_WHAT IS EXPECTED:_ From the entries below, please gather each line containing the string "this".

_DATA LINES:_

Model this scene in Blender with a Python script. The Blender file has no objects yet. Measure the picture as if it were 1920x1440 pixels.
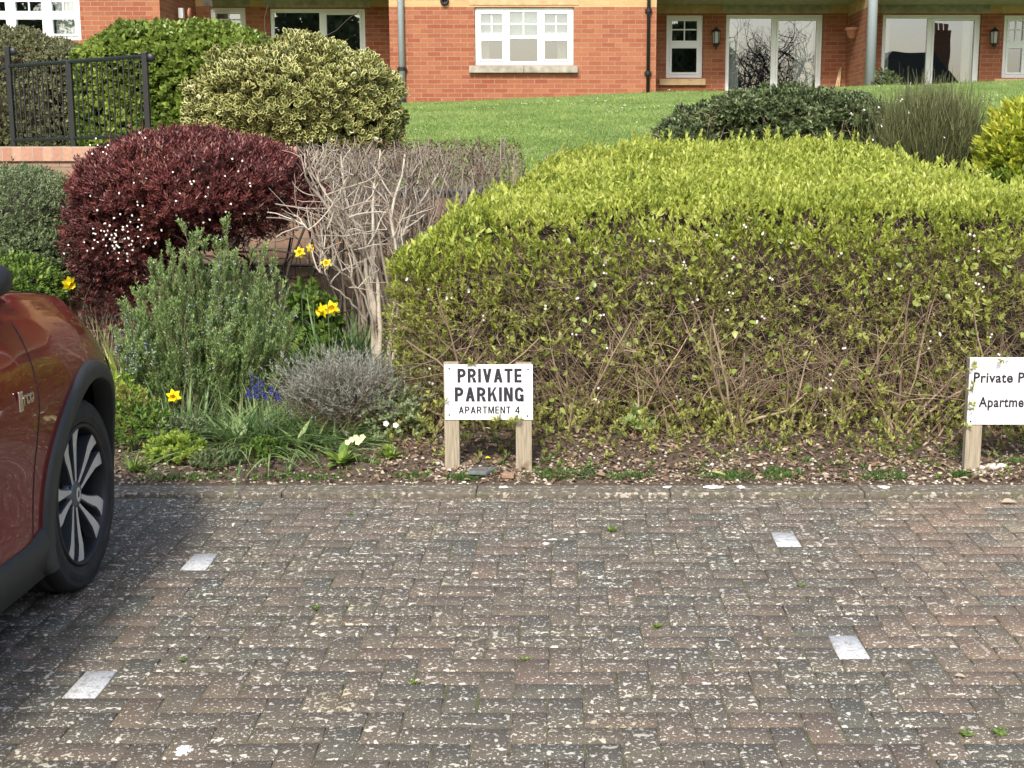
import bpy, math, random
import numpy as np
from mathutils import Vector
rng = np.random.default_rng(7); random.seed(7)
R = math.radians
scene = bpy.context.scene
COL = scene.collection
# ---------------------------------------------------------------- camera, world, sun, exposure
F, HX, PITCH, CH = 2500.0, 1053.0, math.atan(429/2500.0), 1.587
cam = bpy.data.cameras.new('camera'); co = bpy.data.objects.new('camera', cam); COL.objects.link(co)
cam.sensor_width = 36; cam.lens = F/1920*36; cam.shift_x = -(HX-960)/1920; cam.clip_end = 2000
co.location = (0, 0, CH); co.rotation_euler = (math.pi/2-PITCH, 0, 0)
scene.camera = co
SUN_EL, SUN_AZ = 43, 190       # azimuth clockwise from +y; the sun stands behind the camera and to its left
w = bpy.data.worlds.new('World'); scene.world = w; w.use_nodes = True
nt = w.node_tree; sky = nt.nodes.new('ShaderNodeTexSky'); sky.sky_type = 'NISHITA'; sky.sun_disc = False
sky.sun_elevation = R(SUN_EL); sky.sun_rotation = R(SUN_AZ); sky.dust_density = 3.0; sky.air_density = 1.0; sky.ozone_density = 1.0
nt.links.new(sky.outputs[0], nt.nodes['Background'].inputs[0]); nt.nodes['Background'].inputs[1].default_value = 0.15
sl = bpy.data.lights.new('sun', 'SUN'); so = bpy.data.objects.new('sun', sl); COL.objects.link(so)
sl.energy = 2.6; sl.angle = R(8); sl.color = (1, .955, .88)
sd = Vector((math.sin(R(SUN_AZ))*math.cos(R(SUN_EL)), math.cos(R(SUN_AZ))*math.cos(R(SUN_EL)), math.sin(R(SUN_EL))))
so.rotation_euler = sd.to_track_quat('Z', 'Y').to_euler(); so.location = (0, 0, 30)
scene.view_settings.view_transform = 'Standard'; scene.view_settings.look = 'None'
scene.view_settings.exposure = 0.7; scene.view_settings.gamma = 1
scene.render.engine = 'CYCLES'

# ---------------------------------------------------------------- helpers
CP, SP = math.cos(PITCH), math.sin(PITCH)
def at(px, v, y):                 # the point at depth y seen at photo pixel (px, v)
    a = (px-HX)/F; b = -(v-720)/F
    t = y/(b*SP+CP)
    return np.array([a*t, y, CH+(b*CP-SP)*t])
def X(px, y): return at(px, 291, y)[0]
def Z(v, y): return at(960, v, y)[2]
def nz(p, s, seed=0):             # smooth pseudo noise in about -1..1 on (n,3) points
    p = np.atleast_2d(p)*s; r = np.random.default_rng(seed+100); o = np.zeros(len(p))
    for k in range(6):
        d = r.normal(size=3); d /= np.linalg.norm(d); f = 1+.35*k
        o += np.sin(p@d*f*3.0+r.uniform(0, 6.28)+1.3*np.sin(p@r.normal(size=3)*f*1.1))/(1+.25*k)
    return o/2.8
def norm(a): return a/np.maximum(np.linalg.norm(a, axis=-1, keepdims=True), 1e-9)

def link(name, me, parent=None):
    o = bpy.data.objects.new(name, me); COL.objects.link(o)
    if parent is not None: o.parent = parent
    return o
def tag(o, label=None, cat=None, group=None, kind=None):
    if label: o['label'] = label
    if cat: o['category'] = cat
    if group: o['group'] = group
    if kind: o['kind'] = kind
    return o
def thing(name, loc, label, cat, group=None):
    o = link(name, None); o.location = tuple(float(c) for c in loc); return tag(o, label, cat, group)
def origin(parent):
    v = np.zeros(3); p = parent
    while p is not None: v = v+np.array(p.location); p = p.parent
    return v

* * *

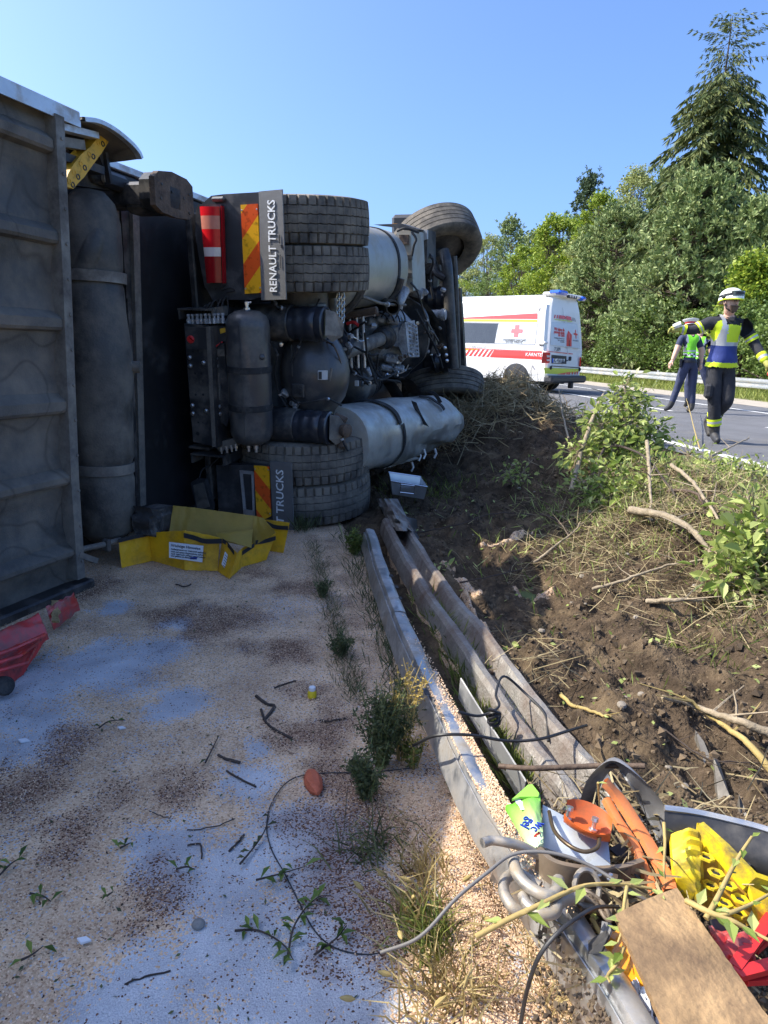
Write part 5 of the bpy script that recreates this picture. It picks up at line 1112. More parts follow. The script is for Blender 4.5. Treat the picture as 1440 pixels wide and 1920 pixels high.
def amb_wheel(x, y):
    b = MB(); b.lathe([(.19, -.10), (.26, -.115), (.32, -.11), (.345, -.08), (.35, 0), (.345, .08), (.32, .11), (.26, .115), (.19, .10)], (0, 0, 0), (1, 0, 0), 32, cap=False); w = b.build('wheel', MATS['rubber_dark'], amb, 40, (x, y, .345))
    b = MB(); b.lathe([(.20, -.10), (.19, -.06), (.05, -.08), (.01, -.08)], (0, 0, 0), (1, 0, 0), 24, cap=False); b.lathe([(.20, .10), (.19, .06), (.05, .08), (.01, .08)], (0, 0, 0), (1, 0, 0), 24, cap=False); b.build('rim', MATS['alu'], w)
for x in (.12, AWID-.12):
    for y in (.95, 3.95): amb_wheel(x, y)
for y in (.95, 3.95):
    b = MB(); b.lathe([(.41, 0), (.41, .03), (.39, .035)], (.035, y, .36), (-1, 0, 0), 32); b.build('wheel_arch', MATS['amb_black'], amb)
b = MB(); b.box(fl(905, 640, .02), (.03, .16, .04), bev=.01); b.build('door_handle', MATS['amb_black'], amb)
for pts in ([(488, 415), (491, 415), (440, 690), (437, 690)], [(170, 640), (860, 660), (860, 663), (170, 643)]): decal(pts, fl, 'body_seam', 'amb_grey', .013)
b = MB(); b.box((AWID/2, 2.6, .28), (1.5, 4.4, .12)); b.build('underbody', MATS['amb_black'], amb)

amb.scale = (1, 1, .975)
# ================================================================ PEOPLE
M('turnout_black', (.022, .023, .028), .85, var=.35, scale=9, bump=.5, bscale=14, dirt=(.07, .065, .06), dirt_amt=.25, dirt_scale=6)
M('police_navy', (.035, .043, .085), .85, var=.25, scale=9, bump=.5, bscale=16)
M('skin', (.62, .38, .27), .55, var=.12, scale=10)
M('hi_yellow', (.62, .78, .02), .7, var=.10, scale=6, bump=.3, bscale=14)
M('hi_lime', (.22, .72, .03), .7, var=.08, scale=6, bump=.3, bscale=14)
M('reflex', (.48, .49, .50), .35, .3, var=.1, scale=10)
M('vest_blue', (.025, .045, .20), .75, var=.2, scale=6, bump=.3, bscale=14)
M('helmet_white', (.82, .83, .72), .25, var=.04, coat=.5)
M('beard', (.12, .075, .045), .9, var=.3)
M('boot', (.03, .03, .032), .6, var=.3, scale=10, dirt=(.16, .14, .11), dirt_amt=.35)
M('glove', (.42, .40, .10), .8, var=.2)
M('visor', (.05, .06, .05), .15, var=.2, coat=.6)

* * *

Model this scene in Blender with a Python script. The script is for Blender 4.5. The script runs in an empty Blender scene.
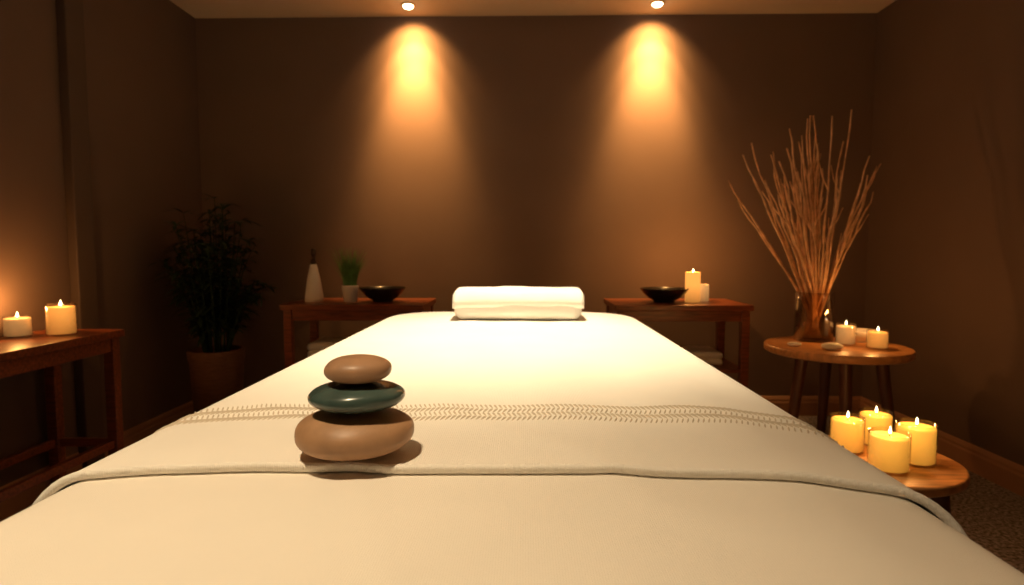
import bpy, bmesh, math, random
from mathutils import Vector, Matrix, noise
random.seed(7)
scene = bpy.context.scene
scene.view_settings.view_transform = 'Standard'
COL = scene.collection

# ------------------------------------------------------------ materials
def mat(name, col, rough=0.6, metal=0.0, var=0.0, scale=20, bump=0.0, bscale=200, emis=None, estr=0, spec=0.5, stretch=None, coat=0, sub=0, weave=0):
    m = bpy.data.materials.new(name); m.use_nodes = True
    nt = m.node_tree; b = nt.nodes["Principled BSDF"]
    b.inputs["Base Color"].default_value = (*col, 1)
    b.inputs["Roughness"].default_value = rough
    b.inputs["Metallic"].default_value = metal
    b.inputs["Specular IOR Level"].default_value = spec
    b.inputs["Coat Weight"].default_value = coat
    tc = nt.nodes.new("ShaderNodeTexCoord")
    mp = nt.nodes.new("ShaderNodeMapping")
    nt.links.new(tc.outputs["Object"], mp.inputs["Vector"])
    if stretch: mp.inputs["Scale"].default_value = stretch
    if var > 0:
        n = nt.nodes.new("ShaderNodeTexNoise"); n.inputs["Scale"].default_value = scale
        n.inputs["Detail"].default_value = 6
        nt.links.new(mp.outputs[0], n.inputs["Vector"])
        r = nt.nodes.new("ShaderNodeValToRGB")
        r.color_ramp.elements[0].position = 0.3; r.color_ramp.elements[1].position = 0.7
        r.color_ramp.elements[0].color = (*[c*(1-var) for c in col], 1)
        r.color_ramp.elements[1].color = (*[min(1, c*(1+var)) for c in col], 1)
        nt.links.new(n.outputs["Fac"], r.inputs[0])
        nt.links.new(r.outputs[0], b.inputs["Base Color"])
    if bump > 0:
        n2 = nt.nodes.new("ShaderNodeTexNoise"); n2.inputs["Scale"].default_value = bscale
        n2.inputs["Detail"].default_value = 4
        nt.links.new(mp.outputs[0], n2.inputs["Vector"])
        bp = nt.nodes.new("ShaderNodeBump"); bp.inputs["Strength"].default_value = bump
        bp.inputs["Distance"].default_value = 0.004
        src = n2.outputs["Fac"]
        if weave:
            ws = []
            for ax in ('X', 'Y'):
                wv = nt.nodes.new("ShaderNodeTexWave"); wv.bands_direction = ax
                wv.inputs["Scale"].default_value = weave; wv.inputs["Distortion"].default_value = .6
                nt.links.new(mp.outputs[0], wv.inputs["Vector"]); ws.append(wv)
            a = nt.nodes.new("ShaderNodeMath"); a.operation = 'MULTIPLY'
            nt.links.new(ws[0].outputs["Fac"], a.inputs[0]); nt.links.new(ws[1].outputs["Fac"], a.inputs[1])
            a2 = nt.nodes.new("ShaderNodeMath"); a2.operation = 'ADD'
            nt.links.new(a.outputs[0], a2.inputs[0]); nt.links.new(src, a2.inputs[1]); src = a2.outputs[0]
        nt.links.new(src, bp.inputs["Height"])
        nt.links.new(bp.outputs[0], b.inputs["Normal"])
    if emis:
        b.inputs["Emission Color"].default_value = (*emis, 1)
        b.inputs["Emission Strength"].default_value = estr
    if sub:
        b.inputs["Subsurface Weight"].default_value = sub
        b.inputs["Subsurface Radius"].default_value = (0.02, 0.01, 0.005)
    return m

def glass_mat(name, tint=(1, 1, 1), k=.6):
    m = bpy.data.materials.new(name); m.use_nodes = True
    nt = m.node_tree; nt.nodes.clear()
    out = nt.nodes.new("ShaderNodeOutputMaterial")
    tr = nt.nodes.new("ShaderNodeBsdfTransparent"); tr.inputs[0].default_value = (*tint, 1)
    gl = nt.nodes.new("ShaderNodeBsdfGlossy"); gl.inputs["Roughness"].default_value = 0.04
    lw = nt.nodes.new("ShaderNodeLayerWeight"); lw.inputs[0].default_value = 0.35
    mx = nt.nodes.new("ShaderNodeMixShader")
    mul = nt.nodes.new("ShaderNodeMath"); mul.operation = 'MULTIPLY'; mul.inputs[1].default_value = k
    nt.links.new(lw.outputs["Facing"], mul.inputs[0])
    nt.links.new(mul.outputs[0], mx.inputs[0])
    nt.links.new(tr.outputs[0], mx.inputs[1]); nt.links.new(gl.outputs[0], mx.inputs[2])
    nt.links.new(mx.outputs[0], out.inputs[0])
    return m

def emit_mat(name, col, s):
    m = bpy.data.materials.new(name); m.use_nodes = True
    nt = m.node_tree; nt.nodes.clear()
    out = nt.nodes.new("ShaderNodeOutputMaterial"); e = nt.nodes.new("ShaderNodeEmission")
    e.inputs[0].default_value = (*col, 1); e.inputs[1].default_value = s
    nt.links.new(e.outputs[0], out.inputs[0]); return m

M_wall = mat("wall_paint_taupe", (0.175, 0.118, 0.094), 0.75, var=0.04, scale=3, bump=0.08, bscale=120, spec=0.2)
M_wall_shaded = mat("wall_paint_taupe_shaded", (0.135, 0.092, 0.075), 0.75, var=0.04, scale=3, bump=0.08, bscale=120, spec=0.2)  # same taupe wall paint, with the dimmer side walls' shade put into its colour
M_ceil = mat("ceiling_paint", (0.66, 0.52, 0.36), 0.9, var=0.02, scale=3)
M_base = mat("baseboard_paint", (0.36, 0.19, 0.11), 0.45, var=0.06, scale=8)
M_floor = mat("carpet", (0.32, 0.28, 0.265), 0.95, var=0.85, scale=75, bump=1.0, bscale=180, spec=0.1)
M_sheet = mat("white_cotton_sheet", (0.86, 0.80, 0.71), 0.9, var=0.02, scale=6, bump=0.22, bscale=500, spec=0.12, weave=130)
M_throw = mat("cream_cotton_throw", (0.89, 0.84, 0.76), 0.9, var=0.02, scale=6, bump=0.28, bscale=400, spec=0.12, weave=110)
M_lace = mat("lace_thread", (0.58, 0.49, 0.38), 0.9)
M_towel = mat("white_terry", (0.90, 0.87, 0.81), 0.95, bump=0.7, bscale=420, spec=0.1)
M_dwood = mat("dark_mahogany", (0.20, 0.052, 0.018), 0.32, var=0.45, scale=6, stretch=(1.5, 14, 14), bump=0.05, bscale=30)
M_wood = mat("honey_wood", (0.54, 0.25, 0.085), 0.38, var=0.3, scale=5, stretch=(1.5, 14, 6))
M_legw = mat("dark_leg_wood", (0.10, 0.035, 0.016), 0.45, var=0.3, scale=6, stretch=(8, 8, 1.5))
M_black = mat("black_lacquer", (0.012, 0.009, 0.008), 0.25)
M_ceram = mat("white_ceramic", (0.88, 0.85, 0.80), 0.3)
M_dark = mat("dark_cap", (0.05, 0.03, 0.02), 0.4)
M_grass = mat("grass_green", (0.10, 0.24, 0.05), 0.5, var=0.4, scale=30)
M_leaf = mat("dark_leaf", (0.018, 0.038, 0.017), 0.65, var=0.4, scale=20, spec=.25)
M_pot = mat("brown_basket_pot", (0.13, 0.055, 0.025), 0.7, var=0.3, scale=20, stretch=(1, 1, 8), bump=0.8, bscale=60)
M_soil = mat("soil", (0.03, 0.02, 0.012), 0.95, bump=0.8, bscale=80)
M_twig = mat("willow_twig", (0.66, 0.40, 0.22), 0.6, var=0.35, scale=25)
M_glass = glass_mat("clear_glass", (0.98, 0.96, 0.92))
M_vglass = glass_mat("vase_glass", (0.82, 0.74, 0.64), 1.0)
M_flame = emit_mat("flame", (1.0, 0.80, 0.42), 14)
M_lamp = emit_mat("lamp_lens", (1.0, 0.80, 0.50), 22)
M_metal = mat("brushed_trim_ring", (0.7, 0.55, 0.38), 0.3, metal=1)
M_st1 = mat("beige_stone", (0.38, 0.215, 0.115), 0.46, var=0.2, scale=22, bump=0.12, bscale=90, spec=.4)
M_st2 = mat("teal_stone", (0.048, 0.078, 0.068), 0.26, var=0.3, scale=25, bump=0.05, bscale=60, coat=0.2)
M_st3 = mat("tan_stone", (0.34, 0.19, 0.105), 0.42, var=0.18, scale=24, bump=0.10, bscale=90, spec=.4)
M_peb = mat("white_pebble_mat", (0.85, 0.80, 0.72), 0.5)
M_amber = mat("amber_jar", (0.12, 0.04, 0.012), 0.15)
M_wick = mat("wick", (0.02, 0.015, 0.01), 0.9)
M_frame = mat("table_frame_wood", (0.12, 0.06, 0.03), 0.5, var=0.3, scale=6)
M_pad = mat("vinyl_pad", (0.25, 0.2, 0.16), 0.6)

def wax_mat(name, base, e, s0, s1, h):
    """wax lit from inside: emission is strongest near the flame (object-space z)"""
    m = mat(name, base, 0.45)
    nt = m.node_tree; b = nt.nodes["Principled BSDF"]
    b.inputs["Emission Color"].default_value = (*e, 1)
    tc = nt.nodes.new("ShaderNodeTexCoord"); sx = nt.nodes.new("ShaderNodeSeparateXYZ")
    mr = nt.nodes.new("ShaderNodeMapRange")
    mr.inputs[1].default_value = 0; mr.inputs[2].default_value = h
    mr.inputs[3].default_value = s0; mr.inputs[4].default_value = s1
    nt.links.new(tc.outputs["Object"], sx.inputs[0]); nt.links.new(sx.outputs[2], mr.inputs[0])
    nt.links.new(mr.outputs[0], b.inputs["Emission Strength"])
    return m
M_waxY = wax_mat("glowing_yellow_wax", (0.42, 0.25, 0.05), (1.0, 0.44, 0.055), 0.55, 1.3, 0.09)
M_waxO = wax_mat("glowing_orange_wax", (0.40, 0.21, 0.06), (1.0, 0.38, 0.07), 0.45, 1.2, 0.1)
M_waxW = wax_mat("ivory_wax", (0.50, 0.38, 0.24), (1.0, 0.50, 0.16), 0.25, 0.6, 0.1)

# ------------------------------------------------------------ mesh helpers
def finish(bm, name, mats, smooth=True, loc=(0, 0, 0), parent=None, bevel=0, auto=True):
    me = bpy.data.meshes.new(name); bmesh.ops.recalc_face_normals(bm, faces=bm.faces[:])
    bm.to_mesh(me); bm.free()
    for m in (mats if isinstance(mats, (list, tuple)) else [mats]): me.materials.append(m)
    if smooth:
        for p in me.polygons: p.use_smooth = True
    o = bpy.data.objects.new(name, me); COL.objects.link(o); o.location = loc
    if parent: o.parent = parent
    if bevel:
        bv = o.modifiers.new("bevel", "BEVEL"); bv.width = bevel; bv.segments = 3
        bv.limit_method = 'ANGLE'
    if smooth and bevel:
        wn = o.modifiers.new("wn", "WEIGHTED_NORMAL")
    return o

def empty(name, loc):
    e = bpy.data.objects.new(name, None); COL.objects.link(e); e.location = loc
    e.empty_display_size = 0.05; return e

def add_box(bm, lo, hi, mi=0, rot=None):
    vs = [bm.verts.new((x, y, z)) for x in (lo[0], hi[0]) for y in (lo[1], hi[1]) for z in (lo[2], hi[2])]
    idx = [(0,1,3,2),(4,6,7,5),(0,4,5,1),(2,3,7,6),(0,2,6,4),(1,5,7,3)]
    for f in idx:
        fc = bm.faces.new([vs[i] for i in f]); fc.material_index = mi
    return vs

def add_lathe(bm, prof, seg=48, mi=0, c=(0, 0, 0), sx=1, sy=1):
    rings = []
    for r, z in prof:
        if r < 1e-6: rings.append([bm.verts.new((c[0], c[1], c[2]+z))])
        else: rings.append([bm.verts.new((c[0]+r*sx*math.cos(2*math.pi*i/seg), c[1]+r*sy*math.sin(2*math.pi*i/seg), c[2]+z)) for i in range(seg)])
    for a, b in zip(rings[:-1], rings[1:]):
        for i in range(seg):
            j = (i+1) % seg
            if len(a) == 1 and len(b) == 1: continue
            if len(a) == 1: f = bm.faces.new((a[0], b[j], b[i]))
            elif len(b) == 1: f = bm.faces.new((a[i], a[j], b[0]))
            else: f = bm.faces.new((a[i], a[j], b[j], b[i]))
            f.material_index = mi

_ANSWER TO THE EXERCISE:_
Model this scene in Blender with a Python script. The Blender file has no objects yet. Measure the picture as if it were 1920x1440 pixels.
Write part 5 of the bpy script that recreates this picture. It picks up at line 1112. More parts follow. The script is for Blender 4.5. Treat the picture as 1440 pixels wide and 1920 pixels high.
Model this scene in Blender with a Python script. The script is for Blender 4.5. The script runs in an empty Blender scene.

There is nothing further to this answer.